Not only was preserving the history of the funeral home important to Carlton, but also preserving memories. Carlton and long-time Hawthorn employee Pete Williams liked the idea of doing a memorial Christmas service as a way of giving back to the community each year. The very first year they decorated two large trees and had the local flower shops decorate the chapel and put gold crosses on the trees for the grieving families to take with them from the service. Thus, the annual Service of Remembrance was born. The next year families were asked to bring an ornament in remembrance of their loved one to place on the tree. Carlton and the staff still love unpacking the ornaments each year and take pride in decorating the chapel.

Carlton and Karen have been in Carthage since 1994. They came here not knowing anyone and have become part of our close-knit community. Carlton notes, “Being a small-town funeral director has given me a whole new perspective on my life and career. For nearly three generations I have met people, loved them, and grieved with them as they walk the lonely path to Oddfellows Cemetery. Being a funeral director doesn’t make this journey any easier. Losing people you love too, because you know everyone involved, actually makes it harder, but sweeter at the same time. I believe that being a funeral director is a sacred calling. When I am arranging someone’s funeral, I know it is the last time the family will see their loved one’s earthly body, and it’s all about giving love, compassion, and respect in a time that it is truly needed.”

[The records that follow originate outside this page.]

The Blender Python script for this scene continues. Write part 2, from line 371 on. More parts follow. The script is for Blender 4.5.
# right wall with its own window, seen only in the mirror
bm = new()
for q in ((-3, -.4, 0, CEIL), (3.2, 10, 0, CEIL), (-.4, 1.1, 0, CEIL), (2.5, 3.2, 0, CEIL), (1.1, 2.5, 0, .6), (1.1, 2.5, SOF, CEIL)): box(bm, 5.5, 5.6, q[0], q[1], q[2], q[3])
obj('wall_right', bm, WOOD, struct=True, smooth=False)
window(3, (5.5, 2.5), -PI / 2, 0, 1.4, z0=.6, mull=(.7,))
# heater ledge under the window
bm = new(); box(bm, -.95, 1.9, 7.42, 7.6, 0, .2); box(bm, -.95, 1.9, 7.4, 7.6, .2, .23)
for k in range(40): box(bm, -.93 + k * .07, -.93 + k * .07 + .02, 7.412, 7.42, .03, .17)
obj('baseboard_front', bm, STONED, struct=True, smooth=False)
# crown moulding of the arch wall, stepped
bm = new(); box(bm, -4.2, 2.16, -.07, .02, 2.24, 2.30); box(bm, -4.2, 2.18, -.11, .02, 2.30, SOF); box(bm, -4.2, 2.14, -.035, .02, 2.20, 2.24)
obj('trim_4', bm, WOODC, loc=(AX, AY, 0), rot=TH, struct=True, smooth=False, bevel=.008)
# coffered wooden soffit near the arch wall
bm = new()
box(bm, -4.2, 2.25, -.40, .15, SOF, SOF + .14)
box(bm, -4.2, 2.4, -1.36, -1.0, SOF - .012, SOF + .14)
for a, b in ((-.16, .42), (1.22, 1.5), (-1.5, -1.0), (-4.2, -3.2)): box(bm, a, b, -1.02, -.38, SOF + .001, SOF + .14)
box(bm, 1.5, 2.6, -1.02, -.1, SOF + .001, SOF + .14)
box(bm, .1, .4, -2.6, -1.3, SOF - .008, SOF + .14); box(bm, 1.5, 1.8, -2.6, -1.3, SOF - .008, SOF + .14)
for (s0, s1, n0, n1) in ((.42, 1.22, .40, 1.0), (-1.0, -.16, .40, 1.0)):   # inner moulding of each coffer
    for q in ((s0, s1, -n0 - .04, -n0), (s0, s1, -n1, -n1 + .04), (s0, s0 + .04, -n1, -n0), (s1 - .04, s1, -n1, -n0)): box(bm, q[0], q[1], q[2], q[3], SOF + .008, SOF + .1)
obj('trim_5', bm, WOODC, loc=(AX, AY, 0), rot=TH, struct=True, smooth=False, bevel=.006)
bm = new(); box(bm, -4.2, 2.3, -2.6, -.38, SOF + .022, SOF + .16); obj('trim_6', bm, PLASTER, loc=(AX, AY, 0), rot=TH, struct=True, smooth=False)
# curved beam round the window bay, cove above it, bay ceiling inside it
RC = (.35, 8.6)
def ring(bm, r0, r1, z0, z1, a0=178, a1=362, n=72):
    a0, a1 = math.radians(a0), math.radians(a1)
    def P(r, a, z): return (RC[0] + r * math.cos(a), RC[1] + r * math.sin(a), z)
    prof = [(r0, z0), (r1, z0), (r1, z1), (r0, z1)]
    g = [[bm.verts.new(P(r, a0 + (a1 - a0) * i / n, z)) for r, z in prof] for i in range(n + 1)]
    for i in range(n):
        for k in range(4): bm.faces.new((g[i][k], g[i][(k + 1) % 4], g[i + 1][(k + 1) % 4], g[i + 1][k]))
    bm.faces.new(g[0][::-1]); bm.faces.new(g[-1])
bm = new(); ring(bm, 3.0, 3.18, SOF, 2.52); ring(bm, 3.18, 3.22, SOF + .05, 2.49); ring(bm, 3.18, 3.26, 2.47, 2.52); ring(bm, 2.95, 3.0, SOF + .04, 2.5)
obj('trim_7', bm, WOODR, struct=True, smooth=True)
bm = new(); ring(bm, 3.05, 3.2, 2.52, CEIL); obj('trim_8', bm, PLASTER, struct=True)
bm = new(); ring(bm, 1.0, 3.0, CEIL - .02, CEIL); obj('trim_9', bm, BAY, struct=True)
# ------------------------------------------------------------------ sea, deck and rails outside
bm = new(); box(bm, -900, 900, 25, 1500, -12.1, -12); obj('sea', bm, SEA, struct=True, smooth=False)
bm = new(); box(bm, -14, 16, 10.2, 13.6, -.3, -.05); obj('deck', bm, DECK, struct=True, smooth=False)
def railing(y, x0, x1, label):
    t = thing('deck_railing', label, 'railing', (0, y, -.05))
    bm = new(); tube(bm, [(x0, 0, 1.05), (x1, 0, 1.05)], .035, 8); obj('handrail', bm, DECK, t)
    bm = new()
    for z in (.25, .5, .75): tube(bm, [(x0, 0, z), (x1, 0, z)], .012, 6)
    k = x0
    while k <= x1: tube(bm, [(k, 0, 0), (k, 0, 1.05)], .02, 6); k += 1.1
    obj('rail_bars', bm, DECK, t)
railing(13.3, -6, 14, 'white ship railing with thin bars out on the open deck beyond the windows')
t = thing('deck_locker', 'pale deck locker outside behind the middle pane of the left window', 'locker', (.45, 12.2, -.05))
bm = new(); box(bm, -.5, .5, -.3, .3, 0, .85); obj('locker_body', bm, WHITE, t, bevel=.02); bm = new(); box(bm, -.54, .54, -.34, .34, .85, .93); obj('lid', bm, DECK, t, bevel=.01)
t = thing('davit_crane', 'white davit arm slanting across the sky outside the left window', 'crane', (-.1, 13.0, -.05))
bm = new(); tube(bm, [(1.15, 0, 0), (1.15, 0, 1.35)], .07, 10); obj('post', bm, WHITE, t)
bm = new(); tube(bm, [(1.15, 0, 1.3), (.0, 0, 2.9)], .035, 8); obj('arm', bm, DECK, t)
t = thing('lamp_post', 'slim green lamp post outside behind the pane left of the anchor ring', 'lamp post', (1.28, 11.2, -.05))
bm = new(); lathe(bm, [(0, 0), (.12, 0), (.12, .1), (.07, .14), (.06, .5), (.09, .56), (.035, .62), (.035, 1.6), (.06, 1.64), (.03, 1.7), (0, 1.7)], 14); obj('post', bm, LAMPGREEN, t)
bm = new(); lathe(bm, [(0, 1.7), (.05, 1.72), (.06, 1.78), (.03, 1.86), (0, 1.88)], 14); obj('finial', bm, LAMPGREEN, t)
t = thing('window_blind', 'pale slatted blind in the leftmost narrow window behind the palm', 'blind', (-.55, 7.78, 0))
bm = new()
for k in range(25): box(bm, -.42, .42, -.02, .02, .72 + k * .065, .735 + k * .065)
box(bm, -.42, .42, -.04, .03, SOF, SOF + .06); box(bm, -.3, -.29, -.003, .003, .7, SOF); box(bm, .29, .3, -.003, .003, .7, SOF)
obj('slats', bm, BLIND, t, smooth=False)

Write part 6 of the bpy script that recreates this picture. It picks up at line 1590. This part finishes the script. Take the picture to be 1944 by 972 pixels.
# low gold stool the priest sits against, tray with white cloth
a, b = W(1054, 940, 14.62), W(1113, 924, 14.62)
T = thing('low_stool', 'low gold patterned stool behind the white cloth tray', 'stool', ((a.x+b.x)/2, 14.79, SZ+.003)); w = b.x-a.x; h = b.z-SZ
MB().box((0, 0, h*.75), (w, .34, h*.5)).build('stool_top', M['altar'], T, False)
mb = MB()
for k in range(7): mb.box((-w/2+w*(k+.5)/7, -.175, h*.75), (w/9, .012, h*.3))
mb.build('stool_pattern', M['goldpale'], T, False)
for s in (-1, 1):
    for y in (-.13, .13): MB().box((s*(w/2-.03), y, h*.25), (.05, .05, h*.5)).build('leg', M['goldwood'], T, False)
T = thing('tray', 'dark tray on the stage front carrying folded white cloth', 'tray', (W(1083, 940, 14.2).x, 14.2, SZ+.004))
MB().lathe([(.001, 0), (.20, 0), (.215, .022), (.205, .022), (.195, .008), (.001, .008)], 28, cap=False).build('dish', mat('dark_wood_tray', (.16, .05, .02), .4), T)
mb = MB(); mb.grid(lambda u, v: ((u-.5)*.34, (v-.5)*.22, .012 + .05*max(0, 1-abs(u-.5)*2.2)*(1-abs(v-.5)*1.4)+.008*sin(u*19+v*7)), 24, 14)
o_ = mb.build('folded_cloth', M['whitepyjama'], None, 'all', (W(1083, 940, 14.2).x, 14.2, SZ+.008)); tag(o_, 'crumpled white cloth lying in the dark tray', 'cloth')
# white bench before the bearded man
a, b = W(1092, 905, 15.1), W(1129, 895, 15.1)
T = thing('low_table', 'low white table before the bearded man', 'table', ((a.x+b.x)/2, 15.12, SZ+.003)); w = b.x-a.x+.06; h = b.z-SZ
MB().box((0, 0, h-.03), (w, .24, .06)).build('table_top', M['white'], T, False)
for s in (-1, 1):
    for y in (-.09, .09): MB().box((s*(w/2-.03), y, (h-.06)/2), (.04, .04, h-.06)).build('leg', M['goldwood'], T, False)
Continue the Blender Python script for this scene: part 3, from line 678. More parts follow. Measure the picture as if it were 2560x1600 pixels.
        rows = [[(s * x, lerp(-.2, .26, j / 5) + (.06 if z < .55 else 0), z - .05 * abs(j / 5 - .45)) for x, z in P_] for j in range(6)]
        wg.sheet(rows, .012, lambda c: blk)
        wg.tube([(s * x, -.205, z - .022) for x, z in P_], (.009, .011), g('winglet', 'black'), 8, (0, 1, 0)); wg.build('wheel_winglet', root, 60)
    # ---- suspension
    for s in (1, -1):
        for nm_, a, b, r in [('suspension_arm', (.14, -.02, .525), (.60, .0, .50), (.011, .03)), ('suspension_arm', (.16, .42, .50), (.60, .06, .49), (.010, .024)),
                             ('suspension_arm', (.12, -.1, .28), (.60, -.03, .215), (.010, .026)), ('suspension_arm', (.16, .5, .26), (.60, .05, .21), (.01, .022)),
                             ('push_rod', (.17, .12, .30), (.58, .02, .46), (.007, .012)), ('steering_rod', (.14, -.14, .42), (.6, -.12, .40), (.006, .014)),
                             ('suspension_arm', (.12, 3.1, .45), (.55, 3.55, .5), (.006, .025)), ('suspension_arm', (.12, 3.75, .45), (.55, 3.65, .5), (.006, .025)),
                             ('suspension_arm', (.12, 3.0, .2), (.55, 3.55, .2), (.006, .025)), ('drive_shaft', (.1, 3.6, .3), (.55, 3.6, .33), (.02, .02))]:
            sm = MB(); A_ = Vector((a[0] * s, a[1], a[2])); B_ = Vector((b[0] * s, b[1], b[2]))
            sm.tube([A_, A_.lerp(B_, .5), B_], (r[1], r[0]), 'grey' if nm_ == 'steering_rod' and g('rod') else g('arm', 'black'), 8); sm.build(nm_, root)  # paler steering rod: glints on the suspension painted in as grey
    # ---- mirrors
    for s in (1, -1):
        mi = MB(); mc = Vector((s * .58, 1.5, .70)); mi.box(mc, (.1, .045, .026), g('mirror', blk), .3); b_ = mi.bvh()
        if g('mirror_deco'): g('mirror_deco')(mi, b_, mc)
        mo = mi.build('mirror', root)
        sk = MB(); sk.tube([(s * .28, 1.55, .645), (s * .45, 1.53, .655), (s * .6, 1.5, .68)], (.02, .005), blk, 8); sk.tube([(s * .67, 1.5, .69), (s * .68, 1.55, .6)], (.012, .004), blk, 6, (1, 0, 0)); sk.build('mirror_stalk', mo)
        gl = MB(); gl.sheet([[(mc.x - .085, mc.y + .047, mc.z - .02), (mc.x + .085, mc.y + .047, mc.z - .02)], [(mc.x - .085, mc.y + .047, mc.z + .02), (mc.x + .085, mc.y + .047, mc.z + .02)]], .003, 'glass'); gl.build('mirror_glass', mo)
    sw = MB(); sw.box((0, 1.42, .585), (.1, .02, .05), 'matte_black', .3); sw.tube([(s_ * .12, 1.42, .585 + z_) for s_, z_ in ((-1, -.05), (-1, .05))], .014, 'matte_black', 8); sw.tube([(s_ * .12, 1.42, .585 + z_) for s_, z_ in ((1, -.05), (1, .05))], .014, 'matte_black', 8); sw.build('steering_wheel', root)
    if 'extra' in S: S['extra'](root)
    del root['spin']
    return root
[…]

Carlton continues, “I am so grateful to serve the people of his community in this capacity. I appreciate so much my family, my employees, and my friends, and I feel that my job is an enormous blessing from God.”  And for 23 years, Carlton Shamburger has been a blessing himself—a beacon of light during dark times, a preserver of history and memories, and a compassionate attendant to this small community.